Adaptação e esquecer o que era feito no passado, na visão de Mirela, são posturas cruciais neste momento da história, e não colocar nas mãos da juventude o papel de encontrar soluções.
— Se uma vez o planejamento estratégico das empresas era baseado no histórico, esquece. O teu passado te trouxe até aqui. Agora é olhar para o futuro e que cenário eu vou ajudar a criar. Quem tem o poder da mudança é a empresa. Cabe aos que têm experiência e conhecimento buscar meios de forjar o ambiente necessário. Mudança de mentalidade, de visão, de foco, curiosidade. Serem curiosos para buscarem e entender o que o mundo vai demandar — acrescenta Mirela.
A conexão entre alunos e o mundo
A figura do professor ganha ainda maior relevância nesse choque de gerações que o mercado ainda tenta compreender. A conexão que o profissional representa entre estudantes e as direções das escolas e as próprias empresas ganha destaque a partir do momento que a sala de aula também torna-se o espaço de comunicação entre jovens.
A professora do Senai Farroupilha, Carolina Passaia, convive todos os dias com centenas de alunos que buscam afirmação e um futuro que lhes interesse. Ela afirma que não falta vontade para a atual geração, mas que as percepções de mundo estão completamente diferentes em relação ao que fomos acostumados a ver.

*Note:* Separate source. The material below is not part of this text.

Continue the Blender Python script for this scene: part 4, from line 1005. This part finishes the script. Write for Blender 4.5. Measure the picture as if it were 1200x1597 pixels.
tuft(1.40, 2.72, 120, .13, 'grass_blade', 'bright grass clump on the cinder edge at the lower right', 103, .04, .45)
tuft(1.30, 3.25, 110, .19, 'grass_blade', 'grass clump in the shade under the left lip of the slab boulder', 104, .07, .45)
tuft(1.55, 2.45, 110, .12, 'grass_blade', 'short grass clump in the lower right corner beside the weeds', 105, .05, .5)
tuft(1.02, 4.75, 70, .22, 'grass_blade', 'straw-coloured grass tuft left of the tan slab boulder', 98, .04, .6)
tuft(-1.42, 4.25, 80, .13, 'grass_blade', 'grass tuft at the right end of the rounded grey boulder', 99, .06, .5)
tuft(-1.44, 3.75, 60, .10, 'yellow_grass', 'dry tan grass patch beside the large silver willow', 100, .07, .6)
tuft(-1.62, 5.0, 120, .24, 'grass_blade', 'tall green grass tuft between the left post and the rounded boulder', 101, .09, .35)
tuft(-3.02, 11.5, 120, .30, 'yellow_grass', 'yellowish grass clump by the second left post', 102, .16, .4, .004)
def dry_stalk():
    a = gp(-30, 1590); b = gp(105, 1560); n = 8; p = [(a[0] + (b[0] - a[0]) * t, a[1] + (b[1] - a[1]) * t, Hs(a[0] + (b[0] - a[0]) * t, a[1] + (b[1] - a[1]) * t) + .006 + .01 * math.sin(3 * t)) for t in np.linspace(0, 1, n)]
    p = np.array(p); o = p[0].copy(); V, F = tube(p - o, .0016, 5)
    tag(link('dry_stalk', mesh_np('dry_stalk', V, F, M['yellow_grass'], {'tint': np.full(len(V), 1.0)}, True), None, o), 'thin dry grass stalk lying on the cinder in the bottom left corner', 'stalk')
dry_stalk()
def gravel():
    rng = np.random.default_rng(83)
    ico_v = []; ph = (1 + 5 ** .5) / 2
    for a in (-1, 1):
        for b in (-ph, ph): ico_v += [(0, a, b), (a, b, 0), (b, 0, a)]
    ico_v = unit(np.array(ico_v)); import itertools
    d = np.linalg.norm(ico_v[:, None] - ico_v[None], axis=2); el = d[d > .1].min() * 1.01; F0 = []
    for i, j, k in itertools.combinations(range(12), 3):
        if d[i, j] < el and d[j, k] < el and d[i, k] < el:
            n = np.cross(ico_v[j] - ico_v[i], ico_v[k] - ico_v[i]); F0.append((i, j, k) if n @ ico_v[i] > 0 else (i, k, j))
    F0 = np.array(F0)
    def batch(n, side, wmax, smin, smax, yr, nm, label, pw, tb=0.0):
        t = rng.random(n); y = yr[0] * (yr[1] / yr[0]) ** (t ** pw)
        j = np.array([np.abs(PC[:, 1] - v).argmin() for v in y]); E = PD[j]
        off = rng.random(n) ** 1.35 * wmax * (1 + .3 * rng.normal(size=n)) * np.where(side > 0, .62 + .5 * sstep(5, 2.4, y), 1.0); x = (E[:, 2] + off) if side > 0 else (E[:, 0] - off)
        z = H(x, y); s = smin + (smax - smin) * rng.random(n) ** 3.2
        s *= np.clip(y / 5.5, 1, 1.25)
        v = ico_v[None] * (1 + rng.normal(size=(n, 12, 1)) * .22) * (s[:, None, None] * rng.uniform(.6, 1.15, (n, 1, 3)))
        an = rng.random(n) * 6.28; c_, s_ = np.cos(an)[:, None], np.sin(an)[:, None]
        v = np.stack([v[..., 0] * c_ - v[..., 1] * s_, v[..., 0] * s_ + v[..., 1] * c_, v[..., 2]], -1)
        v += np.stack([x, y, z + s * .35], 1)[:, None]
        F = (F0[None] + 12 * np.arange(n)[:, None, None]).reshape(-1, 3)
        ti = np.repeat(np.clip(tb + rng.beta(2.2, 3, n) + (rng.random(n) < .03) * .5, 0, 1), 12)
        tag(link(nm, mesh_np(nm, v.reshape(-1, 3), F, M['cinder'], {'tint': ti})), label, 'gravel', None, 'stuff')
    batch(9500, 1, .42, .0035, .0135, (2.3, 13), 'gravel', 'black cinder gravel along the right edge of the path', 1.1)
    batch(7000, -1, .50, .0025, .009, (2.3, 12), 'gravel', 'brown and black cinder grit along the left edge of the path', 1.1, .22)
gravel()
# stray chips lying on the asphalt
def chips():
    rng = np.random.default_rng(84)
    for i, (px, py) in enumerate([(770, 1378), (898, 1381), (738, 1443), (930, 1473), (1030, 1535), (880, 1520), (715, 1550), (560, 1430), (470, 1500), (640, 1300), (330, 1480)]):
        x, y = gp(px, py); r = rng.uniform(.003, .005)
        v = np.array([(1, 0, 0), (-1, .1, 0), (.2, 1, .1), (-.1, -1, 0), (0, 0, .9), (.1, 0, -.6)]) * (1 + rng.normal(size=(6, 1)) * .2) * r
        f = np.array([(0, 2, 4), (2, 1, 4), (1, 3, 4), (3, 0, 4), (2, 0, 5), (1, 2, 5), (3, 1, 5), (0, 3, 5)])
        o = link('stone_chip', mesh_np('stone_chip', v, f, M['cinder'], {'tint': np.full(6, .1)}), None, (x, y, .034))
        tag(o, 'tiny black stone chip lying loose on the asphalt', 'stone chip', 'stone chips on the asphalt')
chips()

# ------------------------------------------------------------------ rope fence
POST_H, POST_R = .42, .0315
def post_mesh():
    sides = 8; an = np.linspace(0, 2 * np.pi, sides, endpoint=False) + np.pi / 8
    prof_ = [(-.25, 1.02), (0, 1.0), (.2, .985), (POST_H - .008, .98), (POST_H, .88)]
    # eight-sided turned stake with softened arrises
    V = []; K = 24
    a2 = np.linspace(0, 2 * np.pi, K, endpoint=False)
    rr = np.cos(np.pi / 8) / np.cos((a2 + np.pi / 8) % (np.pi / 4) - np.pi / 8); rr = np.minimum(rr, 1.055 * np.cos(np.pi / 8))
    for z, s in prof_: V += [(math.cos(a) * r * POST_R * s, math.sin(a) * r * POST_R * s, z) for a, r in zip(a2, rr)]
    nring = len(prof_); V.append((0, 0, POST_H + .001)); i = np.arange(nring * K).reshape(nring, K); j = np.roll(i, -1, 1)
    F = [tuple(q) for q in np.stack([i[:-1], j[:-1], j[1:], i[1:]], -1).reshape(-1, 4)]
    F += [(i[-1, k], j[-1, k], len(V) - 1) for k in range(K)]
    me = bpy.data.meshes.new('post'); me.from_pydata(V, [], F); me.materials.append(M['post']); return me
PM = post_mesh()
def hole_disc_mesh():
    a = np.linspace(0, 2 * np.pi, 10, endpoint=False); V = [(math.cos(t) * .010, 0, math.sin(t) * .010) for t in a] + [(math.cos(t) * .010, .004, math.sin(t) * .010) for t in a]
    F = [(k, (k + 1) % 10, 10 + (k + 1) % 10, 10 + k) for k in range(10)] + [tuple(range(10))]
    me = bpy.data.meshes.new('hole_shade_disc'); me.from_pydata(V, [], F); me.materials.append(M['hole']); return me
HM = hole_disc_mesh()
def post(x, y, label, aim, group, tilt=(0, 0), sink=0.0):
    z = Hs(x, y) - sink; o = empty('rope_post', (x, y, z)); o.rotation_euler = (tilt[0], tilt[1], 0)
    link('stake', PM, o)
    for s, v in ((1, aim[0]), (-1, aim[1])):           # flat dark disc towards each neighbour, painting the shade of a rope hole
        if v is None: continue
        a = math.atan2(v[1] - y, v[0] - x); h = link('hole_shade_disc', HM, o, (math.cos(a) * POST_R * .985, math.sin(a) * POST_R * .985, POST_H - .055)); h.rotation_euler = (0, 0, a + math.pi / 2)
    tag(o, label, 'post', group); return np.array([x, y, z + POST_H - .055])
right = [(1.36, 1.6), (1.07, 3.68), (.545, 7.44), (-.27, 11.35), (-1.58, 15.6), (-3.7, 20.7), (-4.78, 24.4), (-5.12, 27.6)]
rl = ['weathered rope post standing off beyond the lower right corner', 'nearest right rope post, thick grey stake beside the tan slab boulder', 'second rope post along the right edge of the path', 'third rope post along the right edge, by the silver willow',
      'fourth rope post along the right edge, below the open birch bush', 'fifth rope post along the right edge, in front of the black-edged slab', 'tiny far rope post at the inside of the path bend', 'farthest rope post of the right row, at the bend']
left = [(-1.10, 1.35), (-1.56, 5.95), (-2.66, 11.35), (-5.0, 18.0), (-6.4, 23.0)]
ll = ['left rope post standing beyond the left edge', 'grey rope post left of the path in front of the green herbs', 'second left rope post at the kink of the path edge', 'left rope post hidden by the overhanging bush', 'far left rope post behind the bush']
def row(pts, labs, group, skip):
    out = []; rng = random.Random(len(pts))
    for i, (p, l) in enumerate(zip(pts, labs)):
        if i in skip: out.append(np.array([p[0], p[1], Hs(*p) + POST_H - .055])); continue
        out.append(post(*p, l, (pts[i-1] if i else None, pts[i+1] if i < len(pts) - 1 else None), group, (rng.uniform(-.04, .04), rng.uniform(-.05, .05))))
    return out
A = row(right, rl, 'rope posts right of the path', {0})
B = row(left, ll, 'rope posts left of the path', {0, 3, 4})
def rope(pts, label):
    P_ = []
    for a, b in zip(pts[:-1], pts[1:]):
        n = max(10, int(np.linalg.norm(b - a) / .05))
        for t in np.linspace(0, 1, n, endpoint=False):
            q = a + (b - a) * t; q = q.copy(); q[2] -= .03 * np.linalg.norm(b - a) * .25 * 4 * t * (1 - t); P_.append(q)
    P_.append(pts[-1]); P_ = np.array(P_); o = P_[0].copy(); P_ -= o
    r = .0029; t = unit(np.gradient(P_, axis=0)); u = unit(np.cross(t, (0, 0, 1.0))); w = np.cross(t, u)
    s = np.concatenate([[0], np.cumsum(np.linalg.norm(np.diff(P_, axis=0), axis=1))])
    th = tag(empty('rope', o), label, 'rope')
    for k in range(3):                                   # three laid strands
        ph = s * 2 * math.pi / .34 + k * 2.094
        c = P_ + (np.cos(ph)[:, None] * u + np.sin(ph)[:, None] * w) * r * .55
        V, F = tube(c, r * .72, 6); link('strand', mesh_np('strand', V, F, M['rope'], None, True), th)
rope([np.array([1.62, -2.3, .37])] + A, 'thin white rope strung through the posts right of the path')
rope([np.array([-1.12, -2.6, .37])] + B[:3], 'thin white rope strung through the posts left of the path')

— Eu vejo muito empenho deles em ter uma profissão, em saber o que está fazendo e, realmente, ter uma carreira dentro da indústria. Mas a velocidade com que os jovens querem que as coisas aconteçam é muito diferente da realidade. Então, quando eles entram no mercado, acabam se decepcionando. É nesse sentido que acredito que as indústrias também precisam buscar formar com que o funcionário queira ficar, porque se surgir uma oportunidade melhor, eles saem. Não existe mais aquilo de se agarrar no emprego — revela Carolina.